Putin even cited the so-called cancelation of anti-trans Harry Potter author J.K. Rowling, comparing criticism against her wildly problematic social media screeds to the international treatment of Russia during its ransacking of Ukraine.

Putin isn't really speaking to Russians when he rambles on about cancel culture. He's deftly reaching out to potential allies in the West – British and American and German conservatives who can hear the right-wing dog whistle of cultural grievance and embrace the Strong Man trying like hell to get the Soviet band back together (again, without the communism). These potential Putin allies – we'll call them fascists – are vitally important to his long-term goal of making Russia and its poisonous politics a homogenizing force not just in eastern Europe, but across the globe. Putin knows speaking the language of the Lauren Boeberts of the political world is as important – maybe more so – than speaking to his own people.

Putin, to no one's great shock, didn't miss the chance to link cancel culture to naziism: The last time Russia faced "cancelation," he said, was at the hands of Hitler's troops marching east to topple the Soviet Union. Spotify boycotting Russia is akin to the Third Reich goose stepping toward the Motherland. Everyone knows this.

(This is where I'll say states and local jurisdictions and schools in the US banning Russian athletes from participating in various sporting events will only drive them into Putin's grip. He's speaking to them. Isolating everyday Russian folks – many of whom are horrified by the war against Ukraine and have long despised the Putin regime – is the best and quickest way to create Russian solidarity with Putin against the West. So please, stop that.)

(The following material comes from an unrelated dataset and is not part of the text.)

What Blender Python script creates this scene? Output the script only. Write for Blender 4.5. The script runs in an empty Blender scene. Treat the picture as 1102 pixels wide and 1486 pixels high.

Putin's Words Echo In The West

Americans of a certain age might recall the urgent need to disarm Saddam Hussein of his nuclear arsenal before his Iraqi forces or Hussein-aligned terrorists somehow nuked the United States or Israel or somewhere else we care about – it was never clear what, exactly, we were supposed to fear. Millennials had these bad-faith arguments relentlessly drilled into their heads by media outlets and government officials for months and months, images of the 9/11 attacks still bouncing around our fear-drenched brains. And many of us rejected the bad faith and pleaded with our parents and aunts and uncles and grandparents to do the same.

But no. The generation that had lived through the bloody lies of Vietnam drank greedily from the Bush administration's fountain of bad faith, and they supported a ground invasion of Iraq, and they ignored the hundreds of thousands of civilians blown to pieces as a result of those bad-faith, pro-war arguments. Pro-war arguments the administration knew to be false created an American populace thirsty for blood and supportive of anyone who would maximize the blood flow. When support for the calamitous war against Iraq waned even a little bit, new bad faith would be shoved into our heads: We're still looking for those weapons of mass destruction (we'll find them any day now), we have to support and protect Iraqi women and girls, we have to give them the gift of democracy. People ate up these arguments and for a moment that tested my sanity, Republicans cared deeply about the rights of women in autocratic Middle Eastern nations (we saw Republicans once again cry crocodile tears about girls and women in the Middle East when Joe Biden ended our Forever War in Afghanistan).

Americans have been poisoned by the same bad-faith politics Putin is deploying to ramp up support for his war against Ukraine. It led to the deaths of thousands of U.S. troops and countless Iraqi innocents and helped plunge us into the rising tide of fascism. Listen carefully to Putin and you can hear an American politician. The man sounds like a congressional Republican raving on the House floor. Putin understands western culture. He gets us. Hence, the bad faith.